Mais quid alors de la population palestinienne (environ 4,5 millions d'habitants) ? Deux cas sont possibles.

Premièrement l'occupation actuelle pourrait être approfondie, dans le sens où la Cisjordanie serait sous souveraineté israélienne avec quelques bantoustans correspondant aux localités palestiniennes (Gaza étant un autre bantoustan). C'est un schéma d'apartheid (37).

Le problème est alors qu'une fois la conquête de la Palestine achevée, pérenniser un régime d'apartheid (qui prévaut déjà, avec par exemple en Cisjordanie, des routes réservées aux colons juifs, interdites aux Palestiniens dont elles traversent le territoire) finira par heurter les principes démocratiques revendiqués de l'Etat israélien.

(Pour une analyse critique de la démocratie israélienne, et notamment de l'acceptation différenciée de ces principes en fonction des communautés, voir l'article d'Akiva Eldar, journaliste au quotidien israélien Haaretz, "Comment Israël en est arrivé là" (38).)

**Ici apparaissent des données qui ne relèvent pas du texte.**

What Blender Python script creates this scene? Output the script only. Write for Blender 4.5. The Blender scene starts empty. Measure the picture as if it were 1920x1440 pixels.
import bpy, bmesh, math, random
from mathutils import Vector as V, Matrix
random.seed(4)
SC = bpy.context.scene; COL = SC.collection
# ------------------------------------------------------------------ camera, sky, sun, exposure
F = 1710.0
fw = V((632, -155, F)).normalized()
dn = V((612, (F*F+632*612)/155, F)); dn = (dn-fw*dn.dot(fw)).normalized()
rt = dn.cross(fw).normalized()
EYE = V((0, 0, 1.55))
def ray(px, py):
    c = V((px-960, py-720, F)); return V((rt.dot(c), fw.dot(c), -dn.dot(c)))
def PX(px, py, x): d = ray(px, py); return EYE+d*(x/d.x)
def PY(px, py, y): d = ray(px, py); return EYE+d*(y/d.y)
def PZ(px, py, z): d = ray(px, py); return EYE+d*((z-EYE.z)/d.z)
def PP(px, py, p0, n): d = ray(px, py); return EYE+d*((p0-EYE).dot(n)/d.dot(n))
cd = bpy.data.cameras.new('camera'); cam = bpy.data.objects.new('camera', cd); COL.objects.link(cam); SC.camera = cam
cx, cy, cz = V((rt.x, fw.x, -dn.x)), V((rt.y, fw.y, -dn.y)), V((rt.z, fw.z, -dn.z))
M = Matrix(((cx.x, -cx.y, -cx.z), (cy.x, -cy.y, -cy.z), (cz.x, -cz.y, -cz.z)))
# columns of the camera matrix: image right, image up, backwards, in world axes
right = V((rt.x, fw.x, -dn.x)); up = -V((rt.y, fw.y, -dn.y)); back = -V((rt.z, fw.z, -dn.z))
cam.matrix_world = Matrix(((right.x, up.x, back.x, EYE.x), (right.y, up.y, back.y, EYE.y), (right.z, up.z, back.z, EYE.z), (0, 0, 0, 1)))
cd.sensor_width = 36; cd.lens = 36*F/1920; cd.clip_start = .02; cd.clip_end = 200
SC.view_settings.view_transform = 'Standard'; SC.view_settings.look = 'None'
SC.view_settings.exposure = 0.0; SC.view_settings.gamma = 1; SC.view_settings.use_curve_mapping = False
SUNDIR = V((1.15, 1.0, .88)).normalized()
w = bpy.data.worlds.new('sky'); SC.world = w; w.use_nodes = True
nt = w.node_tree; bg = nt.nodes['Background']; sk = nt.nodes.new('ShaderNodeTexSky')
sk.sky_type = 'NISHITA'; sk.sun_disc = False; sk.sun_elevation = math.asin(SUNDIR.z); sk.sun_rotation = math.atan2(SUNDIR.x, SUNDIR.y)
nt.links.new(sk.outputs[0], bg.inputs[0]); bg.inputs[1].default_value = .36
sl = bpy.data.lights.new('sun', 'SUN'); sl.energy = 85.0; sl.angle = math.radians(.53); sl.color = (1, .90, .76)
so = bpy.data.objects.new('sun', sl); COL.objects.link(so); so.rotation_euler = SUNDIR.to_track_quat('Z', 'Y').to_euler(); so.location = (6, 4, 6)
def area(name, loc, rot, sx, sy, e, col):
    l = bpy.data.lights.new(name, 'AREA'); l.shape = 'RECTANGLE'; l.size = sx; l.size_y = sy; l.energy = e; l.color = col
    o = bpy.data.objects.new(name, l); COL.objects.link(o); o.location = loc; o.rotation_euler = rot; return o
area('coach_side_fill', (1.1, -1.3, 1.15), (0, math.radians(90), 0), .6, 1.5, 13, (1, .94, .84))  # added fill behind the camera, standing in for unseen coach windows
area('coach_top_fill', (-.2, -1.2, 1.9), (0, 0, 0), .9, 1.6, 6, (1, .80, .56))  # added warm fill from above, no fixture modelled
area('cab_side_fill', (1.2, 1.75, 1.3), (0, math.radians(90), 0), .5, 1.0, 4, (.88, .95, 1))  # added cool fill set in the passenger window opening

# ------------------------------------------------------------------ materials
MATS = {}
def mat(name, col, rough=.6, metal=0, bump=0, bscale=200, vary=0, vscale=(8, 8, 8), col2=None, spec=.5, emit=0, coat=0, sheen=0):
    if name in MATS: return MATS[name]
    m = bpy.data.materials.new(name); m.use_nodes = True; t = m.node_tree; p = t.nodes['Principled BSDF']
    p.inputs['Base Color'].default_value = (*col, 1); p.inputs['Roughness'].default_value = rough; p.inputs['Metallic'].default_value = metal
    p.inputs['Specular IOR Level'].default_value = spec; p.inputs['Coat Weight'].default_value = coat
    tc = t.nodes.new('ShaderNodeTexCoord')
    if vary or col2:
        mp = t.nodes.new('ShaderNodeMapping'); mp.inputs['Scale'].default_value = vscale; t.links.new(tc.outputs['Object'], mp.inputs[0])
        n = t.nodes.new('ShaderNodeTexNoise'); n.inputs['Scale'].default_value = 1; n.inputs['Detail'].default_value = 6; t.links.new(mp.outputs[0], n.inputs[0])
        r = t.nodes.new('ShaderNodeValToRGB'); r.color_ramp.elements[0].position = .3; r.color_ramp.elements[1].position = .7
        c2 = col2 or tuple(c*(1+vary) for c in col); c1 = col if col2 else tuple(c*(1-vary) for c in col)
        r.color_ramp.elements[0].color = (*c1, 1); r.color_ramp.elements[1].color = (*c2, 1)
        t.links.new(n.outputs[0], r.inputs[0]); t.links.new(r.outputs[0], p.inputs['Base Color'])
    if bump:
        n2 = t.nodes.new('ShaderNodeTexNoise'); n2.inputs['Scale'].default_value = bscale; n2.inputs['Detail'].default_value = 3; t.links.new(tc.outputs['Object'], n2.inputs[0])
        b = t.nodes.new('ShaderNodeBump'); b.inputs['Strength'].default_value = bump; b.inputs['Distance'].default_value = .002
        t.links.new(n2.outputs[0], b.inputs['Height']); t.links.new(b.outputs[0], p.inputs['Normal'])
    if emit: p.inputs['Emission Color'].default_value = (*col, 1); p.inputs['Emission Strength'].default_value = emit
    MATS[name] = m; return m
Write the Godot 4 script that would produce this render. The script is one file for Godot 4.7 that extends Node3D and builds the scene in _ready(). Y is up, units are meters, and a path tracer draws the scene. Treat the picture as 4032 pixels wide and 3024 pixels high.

Deuxièmement, les Palestiniens pourraient se voir attribuer la nationalité israélienne (comme ce fut le cas en 1980 pour les Palestiniens de Jérusalem-Est). Le problème deviendra alors démographique et politique : l'Etat israélien, alors installé sur la totalité de la Palestine historique comprendrait environ 5 millions de juifs israéliens et environ 5 millions d'Arabes, dont un million d'Arabes israéliens actuels (si on excluait Gaza, que les dirigeants israéliens espèrent à terme gérée par l'Egypte, le rapport resterait de 5 millions d'Israéliens pour au moins 3,5 millions de Palestiniens). C'est donc le caractère juif de l'Etat d'Israël qui serait menacé).

Le premier et le second cas amèneraient inéluctablement à un Etat binational (rapidement dans le second cas où au terme d'un mouvement palestinien de type revendication pour les droits civiques dans le premier (39)).

Voici donc le paradoxe : annexer la Palestine, terme logique du développement de l'occupation, amènerait soit à contredire l'aspect démocratique revendiqué d'Israël soit à nier son caractère juif ; or l'Etat israélien repose sur une double identité d'Etat juif et démocratique.

D'un point de vue technique, il ne semble y avoir qu'un moyen de sortir de ce paradoxe : vider la Palestine de sa population avant son annexion. C'est la logique du transfert.

Le transfert est une "solution" prônée par l'extrême droite israélienne. C'est également une idée qui fait son chemin, notamment dans la classe politique israélienne (40). Ainsi, même Tzipi Livni, réputée la plus mesurée des leaders politiques israéliens actuels, a déclaré le 11 décembre 2008 (avant de se dédire) que "les aspirations nationales des Palestiniens d'Israël ne pourraient s'exprimer que dans le cadre d'un Etat palestinien", prônant ainsi implicitement le transfert (41).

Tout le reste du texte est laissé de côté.